Stored data ::
^^^^
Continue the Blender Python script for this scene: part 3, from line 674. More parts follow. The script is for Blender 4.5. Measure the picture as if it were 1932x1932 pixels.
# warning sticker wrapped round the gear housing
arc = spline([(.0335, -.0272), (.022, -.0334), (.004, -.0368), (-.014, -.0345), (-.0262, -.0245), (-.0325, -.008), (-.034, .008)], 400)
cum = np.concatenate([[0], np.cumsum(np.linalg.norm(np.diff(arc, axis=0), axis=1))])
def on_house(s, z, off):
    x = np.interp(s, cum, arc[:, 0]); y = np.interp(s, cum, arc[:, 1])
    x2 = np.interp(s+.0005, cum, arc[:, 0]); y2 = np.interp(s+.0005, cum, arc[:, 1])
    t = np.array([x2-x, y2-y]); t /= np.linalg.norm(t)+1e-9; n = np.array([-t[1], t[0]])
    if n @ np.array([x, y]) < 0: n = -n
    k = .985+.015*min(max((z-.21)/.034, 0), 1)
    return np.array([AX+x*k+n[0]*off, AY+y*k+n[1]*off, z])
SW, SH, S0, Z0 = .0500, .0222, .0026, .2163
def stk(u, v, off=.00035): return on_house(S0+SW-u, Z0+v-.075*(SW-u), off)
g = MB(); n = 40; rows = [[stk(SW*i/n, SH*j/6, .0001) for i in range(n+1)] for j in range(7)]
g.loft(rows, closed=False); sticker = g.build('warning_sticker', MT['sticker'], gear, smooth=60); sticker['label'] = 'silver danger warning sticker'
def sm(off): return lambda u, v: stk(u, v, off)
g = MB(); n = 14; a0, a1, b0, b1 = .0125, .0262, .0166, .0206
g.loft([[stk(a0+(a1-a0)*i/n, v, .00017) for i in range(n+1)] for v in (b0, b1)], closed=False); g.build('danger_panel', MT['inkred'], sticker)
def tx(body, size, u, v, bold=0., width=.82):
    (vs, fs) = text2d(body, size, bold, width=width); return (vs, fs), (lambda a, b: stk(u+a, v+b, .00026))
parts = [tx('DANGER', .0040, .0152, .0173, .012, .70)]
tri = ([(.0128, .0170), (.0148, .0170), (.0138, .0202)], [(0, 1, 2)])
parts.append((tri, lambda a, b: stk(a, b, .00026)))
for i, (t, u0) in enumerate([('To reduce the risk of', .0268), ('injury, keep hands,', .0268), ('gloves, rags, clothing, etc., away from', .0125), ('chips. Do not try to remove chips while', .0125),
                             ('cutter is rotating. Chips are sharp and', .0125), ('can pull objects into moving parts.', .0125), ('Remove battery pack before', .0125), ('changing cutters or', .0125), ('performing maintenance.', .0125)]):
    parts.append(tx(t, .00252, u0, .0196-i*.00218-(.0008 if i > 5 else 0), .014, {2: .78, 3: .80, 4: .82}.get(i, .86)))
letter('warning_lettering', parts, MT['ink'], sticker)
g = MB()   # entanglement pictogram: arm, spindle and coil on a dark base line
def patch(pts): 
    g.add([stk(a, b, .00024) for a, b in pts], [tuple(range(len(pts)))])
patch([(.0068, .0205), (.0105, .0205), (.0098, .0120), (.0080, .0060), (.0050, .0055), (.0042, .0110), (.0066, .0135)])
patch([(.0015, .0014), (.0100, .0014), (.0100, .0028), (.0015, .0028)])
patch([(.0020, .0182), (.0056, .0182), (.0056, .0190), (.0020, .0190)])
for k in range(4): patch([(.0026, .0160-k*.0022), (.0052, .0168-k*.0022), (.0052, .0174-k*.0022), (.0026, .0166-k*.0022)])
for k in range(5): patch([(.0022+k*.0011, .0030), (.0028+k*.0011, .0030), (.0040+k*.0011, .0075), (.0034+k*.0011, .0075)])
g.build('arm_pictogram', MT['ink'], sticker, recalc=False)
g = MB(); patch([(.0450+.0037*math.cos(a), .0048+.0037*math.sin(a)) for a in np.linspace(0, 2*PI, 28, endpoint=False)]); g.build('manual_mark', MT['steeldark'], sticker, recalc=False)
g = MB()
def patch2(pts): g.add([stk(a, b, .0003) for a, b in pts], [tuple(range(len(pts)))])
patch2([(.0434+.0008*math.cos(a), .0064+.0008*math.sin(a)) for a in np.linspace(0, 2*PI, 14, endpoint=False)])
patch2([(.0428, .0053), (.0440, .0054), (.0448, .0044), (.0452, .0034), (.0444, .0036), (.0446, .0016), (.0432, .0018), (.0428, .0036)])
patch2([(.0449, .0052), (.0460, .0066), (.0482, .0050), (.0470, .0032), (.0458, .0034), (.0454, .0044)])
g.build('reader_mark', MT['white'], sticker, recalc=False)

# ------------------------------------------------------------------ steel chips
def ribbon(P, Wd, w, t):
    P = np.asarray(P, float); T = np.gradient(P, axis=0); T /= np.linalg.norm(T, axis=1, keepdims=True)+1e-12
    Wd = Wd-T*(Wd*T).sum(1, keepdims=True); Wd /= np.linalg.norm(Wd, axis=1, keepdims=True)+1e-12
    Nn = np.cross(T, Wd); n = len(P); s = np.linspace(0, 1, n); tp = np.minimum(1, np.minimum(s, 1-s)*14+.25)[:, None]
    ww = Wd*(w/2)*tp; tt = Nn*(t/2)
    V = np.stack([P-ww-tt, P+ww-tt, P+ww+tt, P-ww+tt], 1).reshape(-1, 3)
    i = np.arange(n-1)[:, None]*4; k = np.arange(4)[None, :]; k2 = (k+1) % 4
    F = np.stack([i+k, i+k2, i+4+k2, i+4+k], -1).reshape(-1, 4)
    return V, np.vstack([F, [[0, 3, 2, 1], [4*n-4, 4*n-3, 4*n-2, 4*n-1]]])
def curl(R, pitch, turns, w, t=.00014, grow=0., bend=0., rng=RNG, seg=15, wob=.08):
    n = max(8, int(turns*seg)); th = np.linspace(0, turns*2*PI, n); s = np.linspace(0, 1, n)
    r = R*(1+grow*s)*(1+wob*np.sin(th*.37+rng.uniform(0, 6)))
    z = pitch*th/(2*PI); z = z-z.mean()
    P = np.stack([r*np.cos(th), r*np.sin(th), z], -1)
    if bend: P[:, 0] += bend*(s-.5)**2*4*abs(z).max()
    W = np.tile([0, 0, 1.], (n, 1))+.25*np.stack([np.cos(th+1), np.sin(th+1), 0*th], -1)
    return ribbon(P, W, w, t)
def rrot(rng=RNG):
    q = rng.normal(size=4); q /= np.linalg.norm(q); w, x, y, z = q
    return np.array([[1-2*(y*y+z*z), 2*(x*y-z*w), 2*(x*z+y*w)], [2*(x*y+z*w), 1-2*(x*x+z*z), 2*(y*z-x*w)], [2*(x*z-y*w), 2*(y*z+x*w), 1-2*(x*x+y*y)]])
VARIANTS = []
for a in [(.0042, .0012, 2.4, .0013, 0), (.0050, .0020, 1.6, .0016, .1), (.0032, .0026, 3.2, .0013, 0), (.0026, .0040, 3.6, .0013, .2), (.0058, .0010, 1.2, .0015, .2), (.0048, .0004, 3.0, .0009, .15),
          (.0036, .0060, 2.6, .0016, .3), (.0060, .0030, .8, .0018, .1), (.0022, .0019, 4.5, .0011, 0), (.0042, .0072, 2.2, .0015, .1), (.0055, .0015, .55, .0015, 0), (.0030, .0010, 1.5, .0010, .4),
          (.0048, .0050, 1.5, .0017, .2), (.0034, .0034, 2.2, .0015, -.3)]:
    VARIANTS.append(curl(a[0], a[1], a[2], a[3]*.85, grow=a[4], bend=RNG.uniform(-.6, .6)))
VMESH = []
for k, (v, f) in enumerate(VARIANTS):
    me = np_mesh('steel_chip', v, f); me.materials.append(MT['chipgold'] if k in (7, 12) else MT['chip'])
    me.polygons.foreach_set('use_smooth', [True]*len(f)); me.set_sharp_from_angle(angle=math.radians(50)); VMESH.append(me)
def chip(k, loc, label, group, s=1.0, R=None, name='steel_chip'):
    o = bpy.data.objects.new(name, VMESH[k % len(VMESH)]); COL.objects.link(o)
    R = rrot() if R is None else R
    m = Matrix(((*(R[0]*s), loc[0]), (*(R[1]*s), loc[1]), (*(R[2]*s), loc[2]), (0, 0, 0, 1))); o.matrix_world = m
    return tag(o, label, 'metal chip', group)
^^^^
Stated task :: Find each line with the string "parts" and copy it out.

Solution for this task ::
Continue the Blender Python script for this scene: part 3, from line 674. More parts follow. The script is for Blender 4.5. Measure the picture as if it were 1932x1932 pixels.
parts = [tx('DANGER', .0040, .0152, .0173, .012, .70)]
parts.append((tri, lambda a, b: stk(a, b, .00026)))
                             ('cutter is rotating. Chips are sharp and', .0125), ('can pull objects into moving parts.', .0125), ('Remove battery pack before', .0125), ('changing cutters or', .0125), ('performing maintenance.', .0125)]):
    parts.append(tx(t, .00252, u0, .0196-i*.00218-(.0008 if i > 5 else 0), .014, {2: .78, 3: .80, 4: .82}.get(i, .86)))
letter('warning_lettering', parts, MT['ink'], sticker)